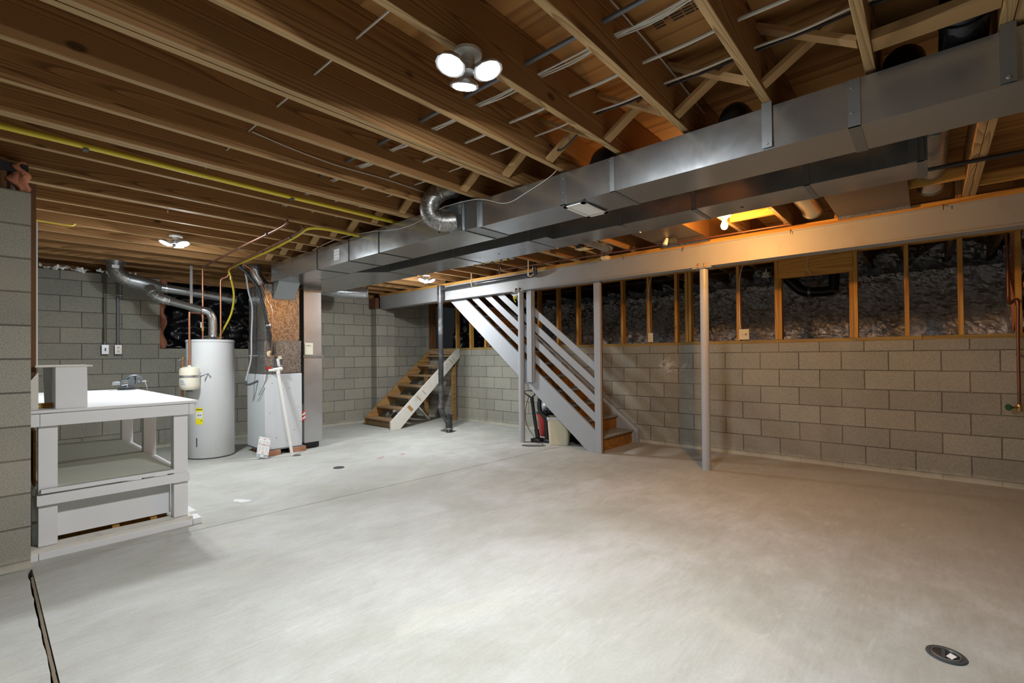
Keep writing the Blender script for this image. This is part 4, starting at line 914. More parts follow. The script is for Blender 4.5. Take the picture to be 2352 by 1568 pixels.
# small boxes at the beam
t = thing('ceiling_box', 'small electrical box with ivory cover hanging in the bay left of the smoke detector', 'box', (4.55, 2.90, 2.4))
part(t, 'box', mb().box(4.47, 4.55, 2.92, 2.975, 2.46, 2.56), MIRON)
part(t, 'cover', mb().box(4.455, 4.565, 2.86, 2.985, 2.452, 2.46), MIVORY)
part(t, 'wire', mb().bez([(4.55, 2.95, 2.50), (4.66, 2.9, 2.48), (4.75, 2.86, 2.52)], 0.004, 6), MCAB)
part(t, 'wire', mb().bez([(4.47, 2.96, 2.50), (4.34, 3.1, 2.52), (4.1, 3.2, 2.55)], 0.004, 6), MCAB)
t = thing('smoke_detector', 'round ivory smoke detector under a box beside the beam plate', 'detector', (5.02, 2.90, 2.40))
part(t, 'box', mb().lathe((5.02, 2.92, 2.475), [(0.05, 0), (0.05, -0.03)], 20), MIRON)
part(t, 'body', mb().lathe((5.02, 2.92, 2.445), [(0.062, 0), (0.062, -0.012), (0.052, -0.018), (0.048, -0.036), (0.03, -0.040)], 28), MIVORY)
t = thing('sprinkler_pipe', 'thin copper pipe slung under the joists along the beam, from the bulb toward the stack', 'pipe', (4.9, 3, 2.44))
part(t, 'pipe', mb().bez([(4.98, 0.95, 2.455), (4.95, 2.0, 2.455), (4.88, 3.0, 2.455), (4.80, 4.35, 2.455)], 0.0105, 10), MCOPD)
part(t, 'elbow', mb().bez([(4.80, 4.34, 2.455), (4.79, 4.42, 2.46), (4.79, 4.44, 2.52), (4.79, 4.44, 2.6)], 0.014, 10), MCOPD)
t = thing('porcelain_socket', 'small beige pull-chain lamp socket tilted under a pan left of the glowing bulb', 'socket', (4.72, 2.02, 2.45))
part(t, 'shell', mb().lathe((4.73, 2.05, 2.40), [(0.022, 0), (0.026, 0.01), (0.02, 0.05), (0.015, 0.072)], 16, axis=(0.25, -0.25, 1)), MPVC)
part(t, 'box', mb().box(4.78, 4.86, 1.97, 2.04, 2.43, 2.473), MIRON)
for i, (x, y, z0) in enumerate(((4.78, 5.02, 2.28), (4.63, 3.815, 2.27))):
    solo('white_hook', mb().bez([(x, y, 2.478), (x, y, 2.40), (x, y, z0+0.02), (x+0.01, y-0.015, z0), (x+0.03, y-0.03, z0+0.008), (x+0.033, y-0.033, z0+0.022)], 0.0075, 8), MCREAM,
        ['cream J-shaped pipe hook hanging near the lamp by the waste stack', 'cream J-shaped pipe hook hanging by the black pipe elbow'][i], 'hook', (x, y, z0), 'cream pipe hooks')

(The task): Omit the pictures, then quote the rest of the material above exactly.

(Final answer):
Keep writing the Blender script for this image. This is part 4, starting at line 914. More parts follow. The script is for Blender 4.5. Take the picture to be 2352 by 1568 pixels.
# small boxes at the beam
t = thing('ceiling_box', 'small electrical box with ivory cover hanging in the bay left of the smoke detector', 'box', (4.55, 2.90, 2.4))
part(t, 'box', mb().box(4.47, 4.55, 2.92, 2.975, 2.46, 2.56), MIRON)
part(t, 'cover', mb().box(4.455, 4.565, 2.86, 2.985, 2.452, 2.46), MIVORY)
part(t, 'wire', mb().bez([(4.55, 2.95, 2.50), (4.66, 2.9, 2.48), (4.75, 2.86, 2.52)], 0.004, 6), MCAB)
part(t, 'wire', mb().bez([(4.47, 2.96, 2.50), (4.34, 3.1, 2.52), (4.1, 3.2, 2.55)], 0.004, 6), MCAB)
t = thing('smoke_detector', 'round ivory smoke detector under a box beside the beam plate', 'detector', (5.02, 2.90, 2.40))
part(t, 'box', mb().lathe((5.02, 2.92, 2.475), [(0.05, 0), (0.05, -0.03)], 20), MIRON)
part(t, 'body', mb().lathe((5.02, 2.92, 2.445), [(0.062, 0), (0.062, -0.012), (0.052, -0.018), (0.048, -0.036), (0.03, -0.040)], 28), MIVORY)
t = thing('sprinkler_pipe', 'thin copper pipe slung under the joists along the beam, from the bulb toward the stack', 'pipe', (4.9, 3, 2.44))
part(t, 'pipe', mb().bez([(4.98, 0.95, 2.455), (4.95, 2.0, 2.455), (4.88, 3.0, 2.455), (4.80, 4.35, 2.455)], 0.0105, 10), MCOPD)
part(t, 'elbow', mb().bez([(4.80, 4.34, 2.455), (4.79, 4.42, 2.46), (4.79, 4.44, 2.52), (4.79, 4.44, 2.6)], 0.014, 10), MCOPD)
t = thing('porcelain_socket', 'small beige pull-chain lamp socket tilted under a pan left of the glowing bulb', 'socket', (4.72, 2.02, 2.45))
part(t, 'shell', mb().lathe((4.73, 2.05, 2.40), [(0.022, 0), (0.026, 0.01), (0.02, 0.05), (0.015, 0.072)], 16, axis=(0.25, -0.25, 1)), MPVC)
part(t, 'box', mb().box(4.78, 4.86, 1.97, 2.04, 2.43, 2.473), MIRON)
for i, (x, y, z0) in enumerate(((4.78, 5.02, 2.28), (4.63, 3.815, 2.27))):
    solo('white_hook', mb().bez([(x, y, 2.478), (x, y, 2.40), (x, y, z0+0.02), (x+0.01, y-0.015, z0), (x+0.03, y-0.03, z0+0.008), (x+0.033, y-0.033, z0+0.022)], 0.0075, 8), MCREAM,
        ['cream J-shaped pipe hook hanging near the lamp by the waste stack', 'cream J-shaped pipe hook hanging by the black pipe elbow'][i], 'hook', (x, y, z0), 'cream pipe hooks')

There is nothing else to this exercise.